Golf: Maggert chips in to win $1m

JEFF MAGGERT won the battle of the journeymen US tour pros, otherwise known as the Andersen Consulting World Matchplay Championship, in a tense encounter that was not decided until the 38th hole. The 24th seed, who beat world No1 Tiger Woods in the quarter-finals, chipped in from 20 feet at the short 11th to beat Andrew Magee.

At times the quality of the golf revealed how the pressure of the occasion was getting to each player. Two of the par-threes in the afternoon were halved in bogey-fours. But birdies from Maggert, who was three down with 16 to play, at the 10th and 13th twice squared the match on the back nine. Five holes in a row were then halved in pars, including the last where Magee missed from 12 feet and Maggert from nine.

"I've been around this game long enough," said Maggert, "to know that if you hang around as long as possible, something good will finally happen and it did when that chip went in. It's been a long time since my last win in '93 but I'm thrilled to death."

Magee admitted: "Jeff's chip at the last was a good way to end it. We both had chances to untie it and both missed some birdie putts but he probably played a little better than I did."

Both men enjoyed their biggest pay day. Maggert had never won $1m (pounds 625,000) in a season, let alone a week. And the runner-up's prize of $500,000 was more than the winner of the concurrent US tour event, the Tucson Open, received. Along with the beaten semi-finalists, John Huston and Steve Pate, who played off for third and fourth places yesterday, the "four guys in caps", as a local paper described them, would not have looked out of place down the leaderboard in Tucson.

That a worldwide audience tuning in for the final of the first in a series of World Golf Championship events were expecting Tiger Woods and David Duval was of no concern to the finalists.

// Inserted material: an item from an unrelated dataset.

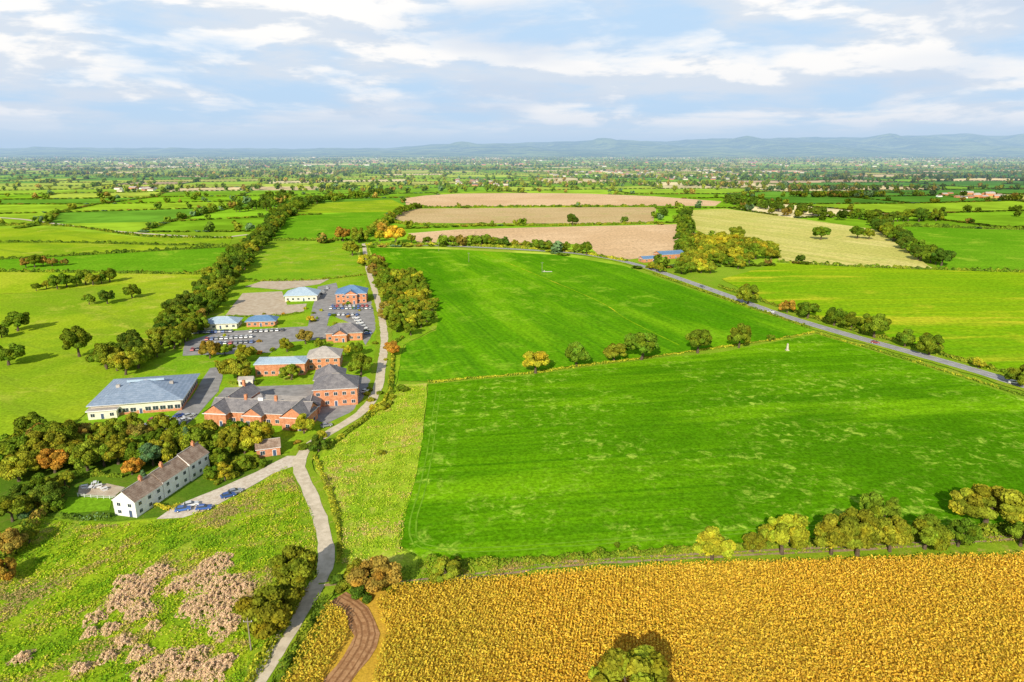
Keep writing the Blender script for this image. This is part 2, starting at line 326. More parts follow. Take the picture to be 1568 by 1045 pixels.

Both took a more realistic view than the tournament director, Tom Stipes, who bizarrely declared without a hint of irony that "the greatest two players on earth are left playing".

Maggert, who has been described as "duller than a used range ball", said: "People want to write and read about the Chicago Bulls. They don't want to read about the LA Clippers. That's the way it is in professional sports. It's the superstars who make it such a great game. If it wasn't for Tiger and David and Ernie [Els], our sport wouldn't be what it is and those guys deserve a lot of credit."

Magee, who had to restock his wardrobe at the La Costa pro shop as he had only packed enough clothes for the week of the LA Open and for a couple of days here, added: "We look at Tiger's life and it's difficult. He is chased every week and can't do anything without someone bugging him because of all the press he gets. I enjoy my life. Nobody recognises me when I'm out in my home town of Phoenix."

Before yesterday, the biggest cheque of Magee's career was $270,000 at the 1991 Las Vegas Invitational, one of the 36-year-old's four US tour wins. Maggert, winner of one tournament in 1993, had previously collected a cheque no higher than the $216,000 for finishing second in the Houston Open last year, one of 13 runner-up finishes in his career. Maggert, who was 80-1 to win the event as opposed to Magee's 125-1, beat Woods in the quarter-finals after already dismissing Nick Price and Bernhard Langer. Magee's route to the final included wins over Darren Clarke, Thomas Bjorn and Shigeki Maruyama.

WORLD MATCH PLAY CHAMPIONSHIP (Carlsbad, California) Final (all US players): J Maggert bt A Magee at 38th hole. Third place play-off: S Pate lost to J Huston 5 and 4. Semi-finals (US unless stated): Maggert bt Pate 1 up; Magee bt Huston 3 and 1.

n Australia's Karrie Webb smashed the US LPGA scoring record on yesterday when she finished 26 under par on 262 to win the Australian Ladies Masters tournament in Gold Coast, Queensland.